Those Kids and Their Music!

On June 5, 1956 teenage girls across the United States sat on their living room rugs with their bobby-socked feet tucked under them watching the Milton Berle Show transfixed by a handsome young man with slicked back hair rotating his mid-section while singing about a hound dog.

Thirty seconds later parents across the United States were flicking off television sets in their living rooms and bemoaning the lack of morality of this younger generation.

These same teenagers grew up to be parents who rolled their eyes at Mohawks and piercings and questioned the talent of the new British invasion.

So long as there are teenagers, there will be music that makes even the most open-minded parents cringe.

For all we know the ancient Greeks were throwing their arms up to the gods and begging them to make their offspring stop walking like Egyptians.

It was the Christmas of 1990 when I unwrapped two gifts from my parents that they most certainly regretted.  The first was a turquoise and grey Sony Sport Walkman with the newly released matching ear buds and the second was The Immaculate Collection, a compilation of Madonna’s greatest hits to date.

With my ear buds firmly tucked in and the volume far surpassing a healthy level, I would replay that cassette over and over, belting out the lyrics to Like a Virgin with a pitch and tone that could easily be confused for the sound of dueling raccoons.

I made it through the wilderness…. I didn’t know how lost I was until I found you. I was beat incomplete.  I’d been had.  I was sad and blue.  But you made me feel, oooh, you made me feel shiny and new!  Like a virgin!  Touch for the very first time!  Like a virrrrrrrign with your heartbeat, next to mine. (credit)

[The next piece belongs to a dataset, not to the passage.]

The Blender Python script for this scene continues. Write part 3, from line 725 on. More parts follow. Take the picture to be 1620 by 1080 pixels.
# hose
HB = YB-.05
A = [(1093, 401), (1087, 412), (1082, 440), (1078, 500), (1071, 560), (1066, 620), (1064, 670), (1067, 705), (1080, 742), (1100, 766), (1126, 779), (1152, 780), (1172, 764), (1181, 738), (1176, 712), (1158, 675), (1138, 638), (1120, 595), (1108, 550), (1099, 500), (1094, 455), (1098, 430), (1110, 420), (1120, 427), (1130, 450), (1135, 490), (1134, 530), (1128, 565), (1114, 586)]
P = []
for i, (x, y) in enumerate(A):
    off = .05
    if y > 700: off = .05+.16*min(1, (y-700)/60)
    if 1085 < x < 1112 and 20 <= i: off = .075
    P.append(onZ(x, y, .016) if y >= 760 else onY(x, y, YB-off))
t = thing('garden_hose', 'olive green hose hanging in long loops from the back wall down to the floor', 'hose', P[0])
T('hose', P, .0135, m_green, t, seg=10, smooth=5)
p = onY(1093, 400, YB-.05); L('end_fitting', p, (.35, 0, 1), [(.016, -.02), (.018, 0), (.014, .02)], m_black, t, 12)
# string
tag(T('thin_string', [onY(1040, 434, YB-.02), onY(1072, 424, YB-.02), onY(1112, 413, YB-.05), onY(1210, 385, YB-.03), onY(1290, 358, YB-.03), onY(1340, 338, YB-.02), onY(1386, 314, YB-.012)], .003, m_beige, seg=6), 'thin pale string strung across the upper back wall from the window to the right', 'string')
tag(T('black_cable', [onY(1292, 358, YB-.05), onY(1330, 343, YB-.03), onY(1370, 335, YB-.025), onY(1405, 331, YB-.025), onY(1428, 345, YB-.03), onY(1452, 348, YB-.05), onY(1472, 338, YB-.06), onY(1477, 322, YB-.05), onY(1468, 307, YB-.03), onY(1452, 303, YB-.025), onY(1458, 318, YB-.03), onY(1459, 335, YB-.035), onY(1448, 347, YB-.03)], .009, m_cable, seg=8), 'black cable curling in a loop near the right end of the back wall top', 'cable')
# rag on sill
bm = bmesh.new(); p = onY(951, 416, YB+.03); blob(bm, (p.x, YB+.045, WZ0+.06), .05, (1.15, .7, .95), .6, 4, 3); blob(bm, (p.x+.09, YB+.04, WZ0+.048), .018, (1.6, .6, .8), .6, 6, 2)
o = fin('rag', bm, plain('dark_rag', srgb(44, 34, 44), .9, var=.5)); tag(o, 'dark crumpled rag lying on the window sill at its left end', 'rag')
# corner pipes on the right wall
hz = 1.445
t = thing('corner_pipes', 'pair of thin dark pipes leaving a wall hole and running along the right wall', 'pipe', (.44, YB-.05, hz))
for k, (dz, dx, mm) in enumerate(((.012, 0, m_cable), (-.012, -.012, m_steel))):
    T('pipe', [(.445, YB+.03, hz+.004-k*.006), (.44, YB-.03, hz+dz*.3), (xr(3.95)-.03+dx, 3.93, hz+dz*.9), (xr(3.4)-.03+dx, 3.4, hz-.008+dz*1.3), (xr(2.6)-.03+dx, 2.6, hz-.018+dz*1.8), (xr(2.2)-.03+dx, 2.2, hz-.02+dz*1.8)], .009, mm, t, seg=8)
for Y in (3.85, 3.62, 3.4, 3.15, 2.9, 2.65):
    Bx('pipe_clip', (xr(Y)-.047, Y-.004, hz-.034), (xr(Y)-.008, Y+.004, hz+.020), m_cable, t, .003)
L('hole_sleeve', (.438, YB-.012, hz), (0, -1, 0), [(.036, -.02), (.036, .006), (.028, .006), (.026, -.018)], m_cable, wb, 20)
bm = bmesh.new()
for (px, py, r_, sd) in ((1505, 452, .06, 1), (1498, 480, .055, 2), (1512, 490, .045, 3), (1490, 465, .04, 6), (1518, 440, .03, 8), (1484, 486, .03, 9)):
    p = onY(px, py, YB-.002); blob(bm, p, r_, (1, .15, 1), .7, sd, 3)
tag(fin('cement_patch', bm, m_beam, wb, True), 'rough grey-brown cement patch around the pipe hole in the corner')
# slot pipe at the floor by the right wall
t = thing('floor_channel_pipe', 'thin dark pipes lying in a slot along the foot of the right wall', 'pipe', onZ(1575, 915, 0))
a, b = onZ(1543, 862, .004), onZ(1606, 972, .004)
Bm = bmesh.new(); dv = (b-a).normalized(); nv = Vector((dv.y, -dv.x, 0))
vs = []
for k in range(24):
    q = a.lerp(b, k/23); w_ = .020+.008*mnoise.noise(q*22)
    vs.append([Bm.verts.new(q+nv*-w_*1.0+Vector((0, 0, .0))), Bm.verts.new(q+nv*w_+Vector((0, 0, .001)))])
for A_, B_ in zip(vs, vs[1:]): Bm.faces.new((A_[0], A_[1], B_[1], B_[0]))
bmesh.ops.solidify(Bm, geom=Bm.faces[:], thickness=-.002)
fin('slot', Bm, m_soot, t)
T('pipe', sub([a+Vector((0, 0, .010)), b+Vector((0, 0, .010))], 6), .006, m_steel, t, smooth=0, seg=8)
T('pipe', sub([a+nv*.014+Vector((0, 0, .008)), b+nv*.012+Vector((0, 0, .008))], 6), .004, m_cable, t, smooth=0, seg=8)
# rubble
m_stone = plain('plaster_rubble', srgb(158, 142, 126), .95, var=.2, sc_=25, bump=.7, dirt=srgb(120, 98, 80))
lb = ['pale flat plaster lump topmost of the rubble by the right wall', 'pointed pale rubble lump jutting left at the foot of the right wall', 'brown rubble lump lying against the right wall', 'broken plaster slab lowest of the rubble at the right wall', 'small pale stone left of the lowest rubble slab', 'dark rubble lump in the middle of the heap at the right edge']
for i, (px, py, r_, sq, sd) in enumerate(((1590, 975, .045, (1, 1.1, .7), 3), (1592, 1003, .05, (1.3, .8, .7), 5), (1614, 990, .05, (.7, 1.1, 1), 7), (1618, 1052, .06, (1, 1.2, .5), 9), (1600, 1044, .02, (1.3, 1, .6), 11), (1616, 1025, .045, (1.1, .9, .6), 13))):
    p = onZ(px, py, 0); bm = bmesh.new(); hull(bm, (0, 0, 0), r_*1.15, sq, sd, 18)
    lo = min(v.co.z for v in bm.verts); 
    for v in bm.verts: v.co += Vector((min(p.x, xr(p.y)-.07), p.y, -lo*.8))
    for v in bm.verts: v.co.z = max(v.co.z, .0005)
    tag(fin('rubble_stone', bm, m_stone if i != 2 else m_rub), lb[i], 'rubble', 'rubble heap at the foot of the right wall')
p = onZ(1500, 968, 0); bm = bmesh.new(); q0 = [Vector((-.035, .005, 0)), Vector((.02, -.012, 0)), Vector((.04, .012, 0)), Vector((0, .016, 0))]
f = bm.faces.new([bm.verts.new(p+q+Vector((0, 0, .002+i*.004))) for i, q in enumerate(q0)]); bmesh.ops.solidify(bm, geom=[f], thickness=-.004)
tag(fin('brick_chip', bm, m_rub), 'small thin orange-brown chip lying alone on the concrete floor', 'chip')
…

I was ten years old and completely oblivious to the meaning of these words.  In my naïve mind I thought that someone had pulled some girl named Virgina from the forest.

Yup.  I was a smart kid.

But rest assured that as the years passed both Seventeen and YM Magazines educated me to what Colour Me Badd was really crooning about with I Wanna Sex You Up, and my animated backseat car concerts that took place for the pure listening enjoyment of my parents, abruptly stopped.

As for today’s milieu of sexy performers with their risqué lyrics, my guess is that once the soccer moms start stripper-cizing to these songs, tweens and teens will tune out of their volition. Really, what could be more uncool than a middle-aged white woman listening to gangsta rap with the base cranked up and the mini-van windows rolled down?  A

And as for my little ones?  So long as they continue to think that Rihanna’s S & M is a song about their brother, S-A-M, than I am livin’ the easy life.

Because how am I going to explain that one?